§ Recorded data:

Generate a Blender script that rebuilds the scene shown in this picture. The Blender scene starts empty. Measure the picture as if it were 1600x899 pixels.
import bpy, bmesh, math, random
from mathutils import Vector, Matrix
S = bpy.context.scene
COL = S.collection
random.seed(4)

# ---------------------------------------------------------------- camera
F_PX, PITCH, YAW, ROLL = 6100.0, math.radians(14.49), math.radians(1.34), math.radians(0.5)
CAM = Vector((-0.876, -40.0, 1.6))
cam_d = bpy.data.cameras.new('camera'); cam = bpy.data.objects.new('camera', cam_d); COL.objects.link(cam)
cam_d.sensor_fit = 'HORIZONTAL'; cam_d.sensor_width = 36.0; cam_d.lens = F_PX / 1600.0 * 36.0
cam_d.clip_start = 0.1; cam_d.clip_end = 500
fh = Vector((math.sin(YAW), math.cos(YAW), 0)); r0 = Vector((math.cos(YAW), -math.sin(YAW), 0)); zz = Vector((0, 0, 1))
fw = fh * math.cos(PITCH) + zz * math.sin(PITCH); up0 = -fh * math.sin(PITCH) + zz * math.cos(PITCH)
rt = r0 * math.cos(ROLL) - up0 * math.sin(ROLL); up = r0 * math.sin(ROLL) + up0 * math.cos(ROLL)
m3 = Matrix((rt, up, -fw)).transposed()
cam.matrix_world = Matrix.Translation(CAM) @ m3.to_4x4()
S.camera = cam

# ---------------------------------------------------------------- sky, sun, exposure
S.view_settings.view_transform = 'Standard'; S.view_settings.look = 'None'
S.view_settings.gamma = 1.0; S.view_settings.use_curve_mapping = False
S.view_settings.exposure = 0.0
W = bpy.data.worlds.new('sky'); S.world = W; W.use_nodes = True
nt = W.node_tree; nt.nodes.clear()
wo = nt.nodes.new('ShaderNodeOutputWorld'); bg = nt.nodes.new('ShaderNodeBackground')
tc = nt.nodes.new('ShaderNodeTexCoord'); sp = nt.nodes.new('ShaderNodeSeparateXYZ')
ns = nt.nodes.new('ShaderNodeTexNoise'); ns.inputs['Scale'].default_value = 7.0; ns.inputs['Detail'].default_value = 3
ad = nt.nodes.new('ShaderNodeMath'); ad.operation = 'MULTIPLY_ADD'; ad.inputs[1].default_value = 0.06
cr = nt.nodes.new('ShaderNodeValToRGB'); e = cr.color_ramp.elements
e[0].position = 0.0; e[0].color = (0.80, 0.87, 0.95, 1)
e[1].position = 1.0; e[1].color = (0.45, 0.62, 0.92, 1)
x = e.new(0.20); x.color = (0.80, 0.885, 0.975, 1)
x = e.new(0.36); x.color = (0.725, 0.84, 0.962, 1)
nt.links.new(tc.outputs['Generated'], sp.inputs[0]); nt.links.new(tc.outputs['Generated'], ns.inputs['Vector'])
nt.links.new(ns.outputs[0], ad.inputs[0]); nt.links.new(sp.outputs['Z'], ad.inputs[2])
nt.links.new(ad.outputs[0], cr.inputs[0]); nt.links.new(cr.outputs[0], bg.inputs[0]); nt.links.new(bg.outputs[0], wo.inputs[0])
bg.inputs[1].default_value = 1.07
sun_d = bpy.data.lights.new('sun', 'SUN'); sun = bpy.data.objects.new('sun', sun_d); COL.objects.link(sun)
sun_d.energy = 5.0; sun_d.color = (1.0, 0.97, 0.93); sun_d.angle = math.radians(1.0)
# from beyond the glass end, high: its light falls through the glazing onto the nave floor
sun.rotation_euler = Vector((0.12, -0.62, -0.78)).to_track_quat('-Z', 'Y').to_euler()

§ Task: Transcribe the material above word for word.

§ Answer in full:
Generate a Blender script that rebuilds the scene shown in this picture. The Blender scene starts empty. Measure the picture as if it were 1600x899 pixels.
import bpy, bmesh, math, random
from mathutils import Vector, Matrix
S = bpy.context.scene
COL = S.collection
random.seed(4)

# ---------------------------------------------------------------- camera
F_PX, PITCH, YAW, ROLL = 6100.0, math.radians(14.49), math.radians(1.34), math.radians(0.5)
CAM = Vector((-0.876, -40.0, 1.6))
cam_d = bpy.data.cameras.new('camera'); cam = bpy.data.objects.new('camera', cam_d); COL.objects.link(cam)
cam_d.sensor_fit = 'HORIZONTAL'; cam_d.sensor_width = 36.0; cam_d.lens = F_PX / 1600.0 * 36.0
cam_d.clip_start = 0.1; cam_d.clip_end = 500
fh = Vector((math.sin(YAW), math.cos(YAW), 0)); r0 = Vector((math.cos(YAW), -math.sin(YAW), 0)); zz = Vector((0, 0, 1))
fw = fh * math.cos(PITCH) + zz * math.sin(PITCH); up0 = -fh * math.sin(PITCH) + zz * math.cos(PITCH)
rt = r0 * math.cos(ROLL) - up0 * math.sin(ROLL); up = r0 * math.sin(ROLL) + up0 * math.cos(ROLL)
m3 = Matrix((rt, up, -fw)).transposed()
cam.matrix_world = Matrix.Translation(CAM) @ m3.to_4x4()
S.camera = cam

# ---------------------------------------------------------------- sky, sun, exposure
S.view_settings.view_transform = 'Standard'; S.view_settings.look = 'None'
S.view_settings.gamma = 1.0; S.view_settings.use_curve_mapping = False
S.view_settings.exposure = 0.0
W = bpy.data.worlds.new('sky'); S.world = W; W.use_nodes = True
nt = W.node_tree; nt.nodes.clear()
wo = nt.nodes.new('ShaderNodeOutputWorld'); bg = nt.nodes.new('ShaderNodeBackground')
tc = nt.nodes.new('ShaderNodeTexCoord'); sp = nt.nodes.new('ShaderNodeSeparateXYZ')
ns = nt.nodes.new('ShaderNodeTexNoise'); ns.inputs['Scale'].default_value = 7.0; ns.inputs['Detail'].default_value = 3
ad = nt.nodes.new('ShaderNodeMath'); ad.operation = 'MULTIPLY_ADD'; ad.inputs[1].default_value = 0.06
cr = nt.nodes.new('ShaderNodeValToRGB'); e = cr.color_ramp.elements
e[0].position = 0.0; e[0].color = (0.80, 0.87, 0.95, 1)
e[1].position = 1.0; e[1].color = (0.45, 0.62, 0.92, 1)
x = e.new(0.20); x.color = (0.80, 0.885, 0.975, 1)
x = e.new(0.36); x.color = (0.725, 0.84, 0.962, 1)
nt.links.new(tc.outputs['Generated'], sp.inputs[0]); nt.links.new(tc.outputs['Generated'], ns.inputs['Vector'])
nt.links.new(ns.outputs[0], ad.inputs[0]); nt.links.new(sp.outputs['Z'], ad.inputs[2])
nt.links.new(ad.outputs[0], cr.inputs[0]); nt.links.new(cr.outputs[0], bg.inputs[0]); nt.links.new(bg.outputs[0], wo.inputs[0])
bg.inputs[1].default_value = 1.07
sun_d = bpy.data.lights.new('sun', 'SUN'); sun = bpy.data.objects.new('sun', sun_d); COL.objects.link(sun)
sun_d.energy = 5.0; sun_d.color = (1.0, 0.97, 0.93); sun_d.angle = math.radians(1.0)
# from beyond the glass end, high: its light falls through the glazing onto the nave floor
sun.rotation_euler = Vector((0.12, -0.62, -0.78)).to_track_quat('-Z', 'Y').to_euler()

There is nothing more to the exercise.